Facile synthesis of micro-mesoporous activated carbon in ambient air via one and two-stage activation of palm kernel shell waste for methylene blue adsorption

The primary objective of this study was to discover the effects of one - and two-stage activation process on the synthesis and methylene blue (MB) adsorption performance of palm kernel shell-derived activated carbon using KOH as activator in ambient air. The two-stage process can produce a higher yield of porous carbon materials (PKSAC) in contrast to the one-stage process (RPKSAC).
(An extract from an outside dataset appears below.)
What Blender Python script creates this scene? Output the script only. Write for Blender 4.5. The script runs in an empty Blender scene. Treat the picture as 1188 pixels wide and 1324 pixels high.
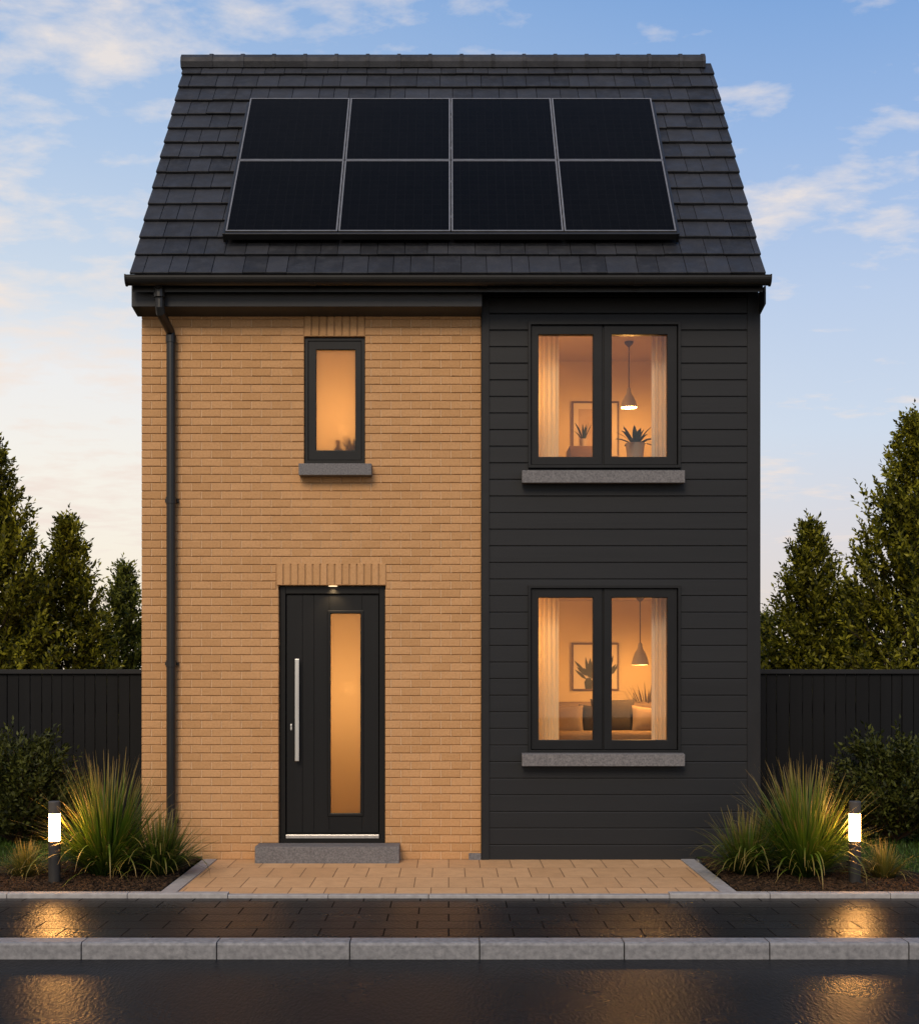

Significant differences in morphology, textural properties, organic structure and crystallinity of prepared activated carbons were observed. BET findings show that PKSAC had a higher specific surface area (1298 m(2)/g) and pore volume (0.58 cm(3)/g) with numerous micropores compared to RPKSAC (surface area: 1160 m(2)/g and Pore volume: 0.48 cm(3)/g), this may be attributed to reaction nature between activator and precursor as temperature increases, which determines the pore-forming path way. Moreover, PKSAC (MB adsorption capacity = 417 mg/g) absorbs 62 mg/g more than RPKSAC (MB adsorption capacity = 355 mg/g) due to its excellent surface textural property and oxygen-containing functional groups on the surface. Furthermore, Langmuir model fits the adsorption behaviour of PKSAC/MB adsorption system. The dye adsorption mechanism was dominated with physical, electrostatic, pi-pi and hydrogen bonding interactions. Thermodynamic parameters indicated that, the MB adsorption on the prepared activated carbon was spontaneous and endothermic. In conclusion, these results demonstrate that two-stage activation process enhances the adsorption ability of activated carbon, proving palm kernel shells as viable for activated carbon production.